GOSHEN — A steel fabrication company looking to construct a new facility in Elkhart County got the thumbs down from Elkhart County Council members during their meeting early Saturday morning.

During the meeting, council members were asked to consider passage of a declaratory resolution for Steel Harbor LLC, a start-up stainless steel fabrication company, supporting a three-year tax phase-in agreement that could bring 28 new full-time jobs to the area.

A tax phase-in is a partial or temporary exemption of a company from having to pay property taxes with the express purpose of stimulating economic development. According to Chris Stager, president of the Economic Development Corporation of Elkhart County, the company — which provides machining and fabrication services to the architectural, automotive, furniture, RV and marine industries — is interested in constructing a new steel fabrication facility just north of the toll road on the county’s north side.

“Steel Harbor would like to construct a 55,000-square-foot building at 22412 Innovation Drive in Area B of the Elkhart East subdivision,” Stager told the council. “They plan on investing approximately $4 million in constructing a new manufacturing facility, with an additional investment of $2.1 million in the high tech manufacturing and IT equipment.”

Of the 28 people the company planned on hiring as part of the project, average wage was proposed at $20 per hour.

“We’re very excited about the opportunity for a new business, a new building inside the county, as well as new jobs,” added Ben Worrell, a site selector with Indianapolis-based McGuire Sponsel, who was at the meeting representing the project. “So, these are going to be highly skilled jobs, as you heard, a lot of automation associated with that as well.”

The council’s support for the requested tax phase-in seemed rocky from the get-go, however, spurred primarily by concerns that information regarding the proposed tax phase-in had only been provided to the council 48 hours before Saturday’s meeting.

“Why is that?” asked Councilman Steven Clark, R-At Large. “Why couldn’t we have had it a little earlier to really kind of do some more research?”

In response, Stager noted that the score card the EDC typically uses to score potential businesses interested in seeking tax phase-ins in the county is in the process of being revamped, which increased the time it typically takes to evaluate potential companies.

“We went through a scenario where we scored it on the new version of the score card as well as the old,” Stager said of the requested tax phase-in. “In both scenarios it came up with three years. But it just took a lot longer to get through that process than I would have liked. And we were hoping that we would get more consistent opinion on that outside of the county in the local municipality. So, it just delayed us.

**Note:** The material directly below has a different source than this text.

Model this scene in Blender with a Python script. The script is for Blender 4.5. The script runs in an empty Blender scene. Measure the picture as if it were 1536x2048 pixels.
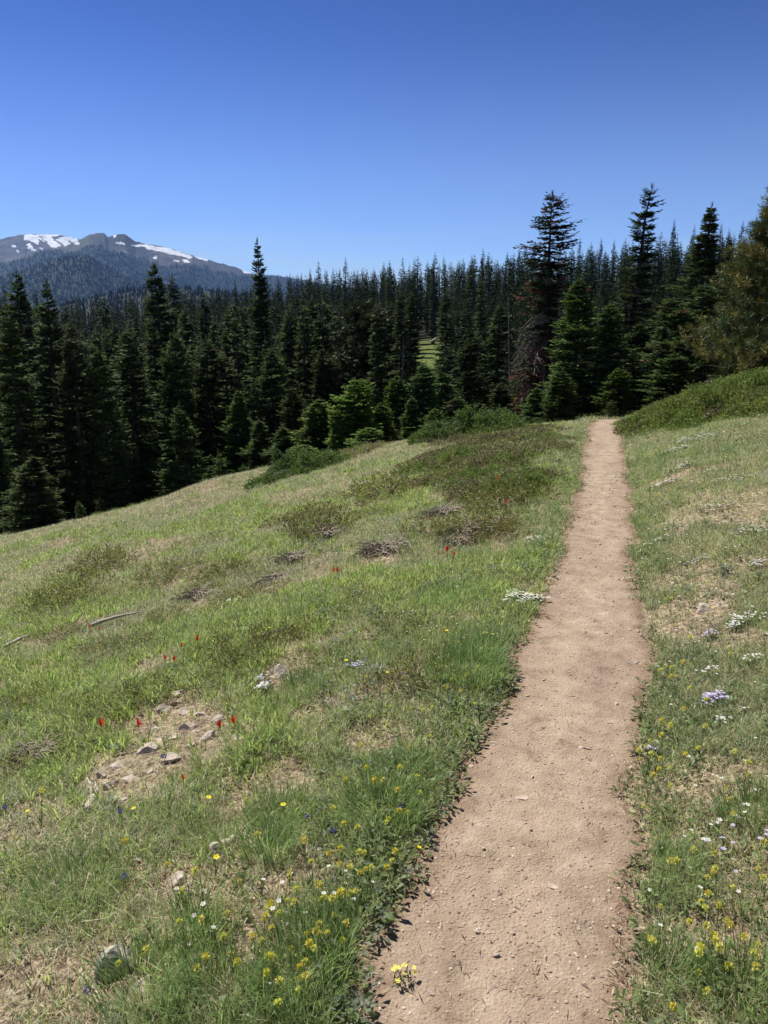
import bpy, math
import numpy as np
from math import radians as R

# ------------------------------------------------------------------ camera, sky, sun
SC = bpy.context.scene
COL = SC.collection
FPX = 1540.0; PITCH = math.atan(374 / 1540.0); EYE = 1.6
cam_d = bpy.data.cameras.new("camera"); cam = bpy.data.objects.new("camera", cam_d)
COL.objects.link(cam); SC.camera = cam
cam.location = (0, 0, EYE); cam.rotation_euler = (math.pi / 2 - PITCH, 0, 0)
cam_d.sensor_fit = 'VERTICAL'; cam_d.sensor_height = 36; cam_d.lens = 36 * FPX / 2048
cam_d.clip_start = 0.05; cam_d.clip_end = 30000

SUN_EL, SUN_AZ = R(58), R(-42)          # azimuth measured from +Y, negative = left
W = bpy.data.worlds.new("World"); SC.world = W; W.use_nodes = True
wn, wl = W.node_tree.nodes, W.node_tree.links
wn.clear()
sky = wn.new('ShaderNodeTexSky'); sky.sky_type = 'NISHITA'; sky.sun_disc = False
sky.sun_elevation = SUN_EL; sky.sun_rotation = SUN_AZ
sky.altitude = 3500; sky.air_density = 1.0; sky.dust_density = 0.0; sky.ozone_density = 5.0
bg = wn.new('ShaderNodeBackground'); bg.inputs[1].default_value = 0.13
wo = wn.new('ShaderNodeOutputWorld')
# thin high cloud wisps low over the horizon
tc = wn.new('ShaderNodeTexCoord'); mp = wn.new('ShaderNodeMapping'); mp.inputs['Scale'].default_value = (2.2, 2.2, 16)
nz = wn.new('ShaderNodeTexNoise'); nz.inputs['Scale'].default_value = 1.6; nz.inputs['Detail'].default_value = 7
nz.inputs['Distortion'].default_value = 0.5
rp = wn.new('ShaderNodeValToRGB'); rp.color_ramp.elements[0].position = .44; rp.color_ramp.elements[1].position = .68
sx = wn.new('ShaderNodeSeparateXYZ')
band = wn.new('ShaderNodeMapRange'); band.inputs[1].default_value = 0.14; band.inputs[2].default_value = 0.03
ml = wn.new('ShaderNodeMath'); ml.operation = 'MULTIPLY'
ms = wn.new('ShaderNodeMath'); ms.operation = 'MULTIPLY'; ms.inputs[1].default_value = 0.55
mx = wn.new('ShaderNodeMixRGB'); mx.inputs[2].default_value = (3.4, 4.35, 5.2, 1)
tn = wn.new('ShaderNodeMixRGB'); tn.blend_type = 'MULTIPLY'; tn.inputs[0].default_value = 1
tn.inputs[2].default_value = (0.16, 0.16, 0.16, 1)
gm = wn.new('ShaderNodeGamma'); gm.inputs[1].default_value = 2.25
gn = wn.new('ShaderNodeMixRGB'); gn.blend_type = 'MULTIPLY'; gn.inputs[0].default_value = 1; gn.inputs[2].default_value = (7.3, 5.8, 4.75, 1)
wl.new(tc.outputs['Generated'], mp.inputs[0]); wl.new(mp.outputs[0], nz.inputs[0]); wl.new(nz.outputs[0], rp.inputs[0])
wl.new(tc.outputs['Generated'], sx.inputs[0]); wl.new(sx.outputs[2], band.inputs[0])
wl.new(rp.outputs[0], ml.inputs[0]); wl.new(band.outputs[0], ml.inputs[1]); wl.new(ml.outputs[0], ms.inputs[0])
hb = wn.new('ShaderNodeMapRange'); hb.inputs[1].default_value = 0.36; hb.inputs[2].default_value = 0.0; hb.inputs[4].default_value = 0.9
hp_ = wn.new('ShaderNodeMath'); hp_.operation = 'POWER'; hp_.inputs[1].default_value = 2.0
ad = wn.new('ShaderNodeMath'); ad.operation = 'ADD'; ad.use_clamp = True
wl.new(sx.outputs[2], hb.inputs[0]); wl.new(hb.outputs[0], hp_.inputs[0]); wl.new(hp_.outputs[0], ad.inputs[0]); wl.new(ms.outputs[0], ad.inputs[1])
wl.new(sky.outputs[0], tn.inputs[1]); wl.new(tn.outputs[0], gm.inputs[0]); wl.new(gm.outputs[0], gn.inputs[1]); wl.new(gn.outputs[0], mx.inputs[1]); wl.new(ad.outputs[0], mx.inputs[0])
wl.new(mx.outputs[0], bg.inputs[0]); wl.new(bg.outputs[0], wo.inputs[0])

sl = bpy.data.lights.new("sun", 'SUN'); sl.energy = 4.7; sl.angle = R(0.53); sl.color = (1.0, 0.955, 0.89)
so = bpy.data.objects.new("sun", sl); COL.objects.link(so)
so.rotation_euler = (math.pi / 2 - SUN_EL, 0, math.pi - SUN_AZ); so.location = (-30, 40, 60)
SC.view_settings.view_transform = 'Standard'; SC.view_settings.look = 'None'
SC.view_settings.exposure = 0.55; SC.view_settings.gamma = 1
SC.cycles.max_bounces = 7; SC.cycles.diffuse_bounces = 3; SC.cycles.transparent_max_bounces = 8
SC.cycles.volume_bounces = 0; SC.cycles.caustics_reflective = False; SC.cycles.caustics_refractive = False
SC.render.film_transparent = False

rng = np.random.default_rng(7)

# ------------------------------------------------------------------ helpers
def tag(o, label=None, cat=None, group=None, kind=None):
    if label: o['label'] = label
    if cat: o['category'] = cat
    if group: o['group'] = group
    if kind: o['kind'] = kind
    return o

def mesh(name, V, faces, col=None, mat=None, smooth=False):
    """faces: list of int arrays (n,3) / (n,4)"""
    V = np.asarray(V, np.float32)
    me = bpy.data.meshes.new(name)
    me.vertices.add(len(V)); me.vertices.foreach_set('co', V.ravel())
    fs = [np.asarray(f, np.int32) for f in faces if len(f)]
    idx = np.concatenate([f.ravel() for f in fs])
    cnt = np.concatenate([np.full(len(f), f.shape[1], np.int32) for f in fs])
    st = np.zeros(len(cnt), np.int32); st[1:] = np.cumsum(cnt)[:-1]
    me.loops.add(len(idx)); me.loops.foreach_set('vertex_index', idx)
    me.polygons.add(len(cnt)); me.polygons.foreach_set('loop_start', st); me.polygons.foreach_set('loop_total', cnt)
    me.polygons.foreach_set('use_smooth', np.full(len(cnt), smooth))
    if col is not None:
        a = me.color_attributes.new('Col', 'FLOAT_COLOR', 'POINT')
        c = np.ones((len(V), 4), np.float32); c[:, :3] = col
        a.data.foreach_set('color', c.ravel())
    if mat: me.materials.append(mat)
    me.update(calc_edges=True); me.validate()
    return me

def obj(name, me, parent=None, loc=None):
    o = bpy.data.objects.new(name, me); COL.objects.link(o)
    if parent: o.parent = parent
    if loc is not None: o.location = loc
    return o

def empty(name, loc=(0, 0, 0)):
    o = bpy.data.objects.new(name, None); COL.objects.link(o); o.location = loc
    o.empty_display_size = 0.1
    return o

def copy_tree(o, parent=None):
    c = o.copy(); COL.objects.link(c); c.parent = parent
    for ch in list(o.children): copy_tree(ch, c)
    return c

def nrm(a):
    return a / np.maximum(np.linalg.norm(a, axis=-1, keepdims=True), 1e-9)

def _h(ix, iy, s):
    n = (ix.astype(np.int64) * 374761393 + iy.astype(np.int64) * 668265263 + s * 974634777) & 0x7fffffff
    n = ((n ^ (n >> 13)) * 1274126177) & 0x7fffffff
    n = ((n ^ (n >> 15)) * 2246822519) & 0x7fffffff
    return ((n ^ (n >> 16)) & 0xffff) / 65535.0

def noise(x, y, s=0):
    x = np.asarray(x, float); y = np.asarray(y, float)
    ix, iy = np.floor(x), np.floor(y); fx, fy = x - ix, y - iy
    fx = fx * fx * (3 - 2 * fx); fy = fy * fy * (3 - 2 * fy)
    a = _h(ix, iy, s); b = _h(ix + 1, iy, s); c = _h(ix, iy + 1, s); d = _h(ix + 1, iy + 1, s)
    return (a * (1 - fx) + b * fx) * (1 - fy) + (c * (1 - fx) + d * fx) * fy

def fbm(x, y, s=0, o=4):
    v = 0; a = .5; t = 0
    for i in range(o):
        v = v + a * noise(x * 2 ** i + 17.3 * i, y * 2 ** i - 9.1 * i, s + i); t += a; a *= .5
    return v / t

def sst(a, b, x):
    t = np.clip((x - a) / (b - a), 0, 1); return t * t * (3 - 2 * t)

def kites(B, D, S, L, Wd, C, droop=0.0, mid=.5, tipc=None):
    n = len(B); L = np.broadcast_to(L, n)[:, None]; Wd = np.broadcast_to(Wd, n)[:, None]
    M = B + D * L * mid
    T = B + D * L; T[:, 2] -= np.broadcast_to(droop, n) * L[:, 0]
    V = np.stack([B, M + S * Wd / 2, T, M - S * Wd / 2], 1).reshape(-1, 3)
    Q = np.arange(4 * n).reshape(n, 4)
    Cc = np.repeat(C[:, None, :], 4, 1)
    if tipc is not None: Cc[:, 2] = tipc
    return V, Q, Cc.reshape(-1, 3)

def merge(parts):
    Vs, Qs, Cs, k = [], {3: [], 4: []}, [], 0
    for V, Q, C in parts:
        if isinstance(Q, (list, tuple)):
            for q in Q: Qs[q.shape[1]].append(q + k)
        else: Qs[Q.shape[1]].append(Q + k)
        Vs.append(V); Cs.append(np.broadcast_to(C, (len(V), 3))); k += len(V)
    return np.concatenate(Vs), [np.concatenate(q) for q in Qs.values() if q], np.concatenate(Cs)

def tube(P, rad, sides=6, cap=True):
    """swept tube along points P with radii"""
    P = np.asarray(P, float); n = len(P); rad = np.broadcast_to(rad, n)
    T = nrm(np.gradient(P, axis=0))
    up = np.array([0, 0, 1.]) if abs(T[0, 2]) < .9 else np.array([1., 0, 0])
    A = nrm(np.cross(T, up)); Bv = np.cross(T, A)
    th = np.arange(sides) / sides * 2 * np.pi
    V = P[:, None] + rad[:, None, None] * (np.cos(th)[None, :, None] * A[:, None] + np.sin(th)[None, :, None] * Bv[:, None])
    V = V.reshape(-1, 3); q = []
    for i in range(n - 1):
        a = i * sides + np.arange(sides); b = i * sides + (np.arange(sides) + 1) % sides
        q.append(np.stack([a, b, b + sides, a + sides], 1))
    q = [np.concatenate(q)]
    if cap:
        c0 = len(V); V = np.vstack([V, P[0], P[-1]]); a = np.arange(sides); b = (a + 1) % sides
        q.append(np.stack([b, a, np.full(sides, c0)], 1))
        e = (n - 1) * sides; q.append(np.stack([a + e, b + e, np.full(sides, c0 + 1)], 1))
        q = [q[0], np.vstack(q[1:])]
    return V, q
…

“We had it in the queue,” he added when pressed about the delay in notifying the council about the proposal. “All I can say is, we just had a lot of workload, and we were trying to get through the other elements as well.” Beyond the delay issue, others on the council raised several additional concerns regarding the proposal, one of which was the suggested $20 per hour starting wage, which some felt was a bit too low to warrant granting the company a tax phase-in.

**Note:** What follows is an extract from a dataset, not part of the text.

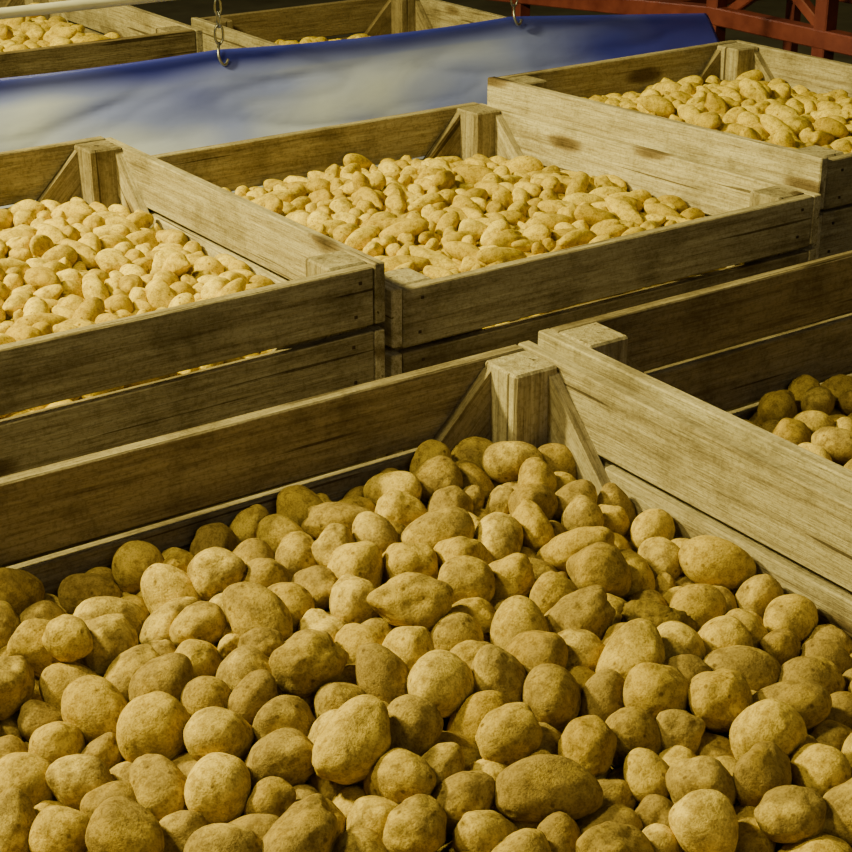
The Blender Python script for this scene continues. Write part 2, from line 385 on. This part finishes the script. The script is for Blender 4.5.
# ---- tarpaulin hung from a pipe
def tarp():
    nx,nz=260,70; x0,x1=.6,3.92; v=[];f=[]
    hooks=[1.15,2.13,3.12]
    for i in range(nx+1):
        x=x0+(x1-x0)*i/nx
        sag=.0
        for a,b2 in zip(hooks[:-1],hooks[1:]):
            if a<x<b2: u=(x-a)/(b2-a); sag=.012*4*u*(1-u)
        if x>hooks[-1]: u=(x-hooks[-1])/(x1-hooks[-1]); sag=.06*u
        ztop=.095-.016*(x-1.15)/1.0
        for j in range(nz+1):
            s=j/nz; z=ztop-sag*(1-s)-s*.55
            w=.012*noise.noise(Vector((x*1.3,s*3.5,0)))+.022*noise.noise(Vector((x*.7+s*1.2,s*1.9,3)))
            w+=.015*max(0,1-abs(noise.noise(Vector((x*1.0+s*1.6,s*3.2-x*.5,8))))*2.2)**3*.6
            w+=.004*max(0,1-abs(noise.noise(Vector((x*2.6-s*2,s*6+x*1.1,18))))*2.2)**3*.6
            y=4.06-.27*min(1,s*1.25)**.8+w*min(1,s*6)
            v.append((x,y,z))
    for i in range(nx):
        for j in range(nz):
            k=i*(nz+1)+j; f.append((k,k+1,k+nz+2,k+nz+1))
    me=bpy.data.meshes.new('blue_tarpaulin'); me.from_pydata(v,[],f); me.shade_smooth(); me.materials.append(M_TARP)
    o=bpy.data.objects.new('blue_tarpaulin',me); COL.objects.link(o)
    m=o.modifiers.new('s','SOLIDIFY'); m.thickness=.002
    return hooks
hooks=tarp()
E0=bpy.data.objects.new('hanging_pipe_with_hooks',None); COL.objects.link(E0)
o=tube('pipe',[(.2,4.05,.237),(2,4.05,.237),(5.5,4.05,.237)],.014,M_PIPE); o.parent=E0
for k,x in enumerate(hooks):
    def ring(zc,rx,rz,rad,flat):
        pts=[]
        for a in range(8):
            th=a*math.pi/4; p=(x+(0 if flat else rx*math.cos(th)),4.045+(rx*math.cos(th) if flat else 0),zc+rz*math.sin(th)); pts.append(p)
        o=tube('link',pts,rad,M_STEEL,True); o.parent=E0
    ring(.237,.022,.022,.003,True); ring(.195,.009,.022,.003,False); ring(.16,.009,.02,.003,True); ring(.122,.012,.026,.0035,False)
    o=tube('hook',[(x,4.045,.10),(x-.012,4.03,.085),(x-.014,4.02,.06),(x,4.02,.045),(x+.013,4.025,.058)],.004,M_STEEL); o.parent=E0

# ---- red steel machine frame
RF=Planks()
def beam(a,b,w,h):
    a=Vector(a);b=Vector(b);d=b-a; rot=d.to_track_quat('X','Z').to_matrix()
    RF.box((a+b)/2,(d.length,w,h),'x',rot,.5,.004)
beam((4.2,2.6,-.08),(4.2,4.32,-.08),.06,.06); beam((4.2,4.3,-.08),(4.2,5.7,-.19),.06,.06)
for y in (2.9,3.80,4.30,5.4): beam((4.2,y,FLOOR_Z),(4.2,y,.9),.055,.055)
beam((4.23,3.8,-.08),(4.23,4.28,.25),.035,.035); beam((4.23,4.28,-.08),(4.23,3.8,.25),.035,.035)
beam((4.2,2.6,.3),(4.2,5.5,.3),.05,.05); beam((4.9,2.6,-.08),(4.9,5.5,-.08),.05,.06)
for y in (2.9,3.8,4.6,5.4): beam((4.2,y,-.10),(4.9,y,-.10),.04,.04); beam((4.9,y,FLOOR_Z),(4.9,y,.9),.045,.045)
RF.obj('red_conveyor_frame',[M_RED])

# ---- room shell
def slab(name,c,s,mat):
    bm=bmesh.new(); bmesh.ops.create_cube(bm,size=1); bmesh.ops.scale(bm,vec=s,verts=bm.verts); bmesh.ops.translate(bm,vec=c,verts=bm.verts)
    me=bpy.data.meshes.new(name); bm.to_mesh(me); bm.free(); me.materials.append(mat); o=bpy.data.objects.new(name,me); COL.objects.link(o)
slab('floor',(2,3,FLOOR_Z-.05),(14,16,.1),M_CONC)
slab('wall_back',(2,11,1.5),(14,.1,5),M_WALL); slab('wall_right',(9,3,1.5),(.1,16,5),M_WALL)
slab('wall_left',(-5,3,1.5),(.1,16,5),M_WALL); slab('wall_front',(2,-5,1.5),(14,.1,5),M_WALL)
slab('ceiling',(2,3,4.05),(14,16,.1),M_WALL)

# ---- lights
def area(name,loc,target,size,energy,col):
    l=bpy.data.lights.new(name,'AREA'); l.size=size; l.energy=energy; l.color=col
    o=bpy.data.objects.new(name,l); COL.objects.link(o); o.location=loc
    o.rotation_euler=(Vector(target)-Vector(loc)).to_track_quat('-Z','Y').to_euler()
area('hall_lamp',(-1.3,4.2,2.7),(1.6,2.8,-.1),.4,490,(1,.86,.29))
area('far_fill',(3.2,8.5,3.4),(2.8,4.3,0),1.0,35,(1,.90,.58))  # added fill light for the back, not a lamp of the hall
area('near_lamp',(-.7,2.3,2.6),(1.2,1.6,-.1),.35,74,(1,.84,.29))
area('fill_lamp',(.5,-2.5,3.4),(2,3,0),2.2,32,(1,.92,.70))
w=bpy.data.worlds.new('world'); scene.world=w; w.use_nodes=True
w.node_tree.nodes['Background'].inputs[0].default_value=(1,.85,.6,1); w.node_tree.nodes['Background'].inputs[1].default_value=.015
print('done',time.time()-T0)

Along those same lines, concerns were raised that the county is currently grappling with a worker shortage, and bringing in a company at the wage scale proposed would make it difficult for them to attract enough workers.

Still others mentioned a reluctance to support the request due to a desire to see the county diversify its businesses offerings. Prior to Saturday’s vote, it was noted that the council would only be voting on the declaratory resolution for the tax phase-in request, which if passed would still require the request to come back before the council at it’s June meeting in order for the final, confirmatory resolution to be considered for passage.

As such, some on the council suggested it may be worth allowing the request to at least move forward to the confirmatory resolution discussion, which would give council members more time to review the proposal.

“This is not the final vote on this, unless we turn it down,” said Councilman Tom Stump, R-At Large. “There will be another vote in 30 days. ... So, we’ll have 30 more days to make the final decision.”

However, all of the expressed concerns ultimately proved too much to earn the support of a majority of the council’s members, and the declaratory resolution for the tax phase-in was denied in a vote of 4-3 against passage.

Voting for passage of the declaratory resolution were council members Stump, Randy Yohn, R-District 2, and Darryl Riegsecker, R-District 3.

Voting against passage were council members Clark, Adam Bujalski, R-At Large, Douglas Graham, R-District 1, and Dave Hess, R-District 4.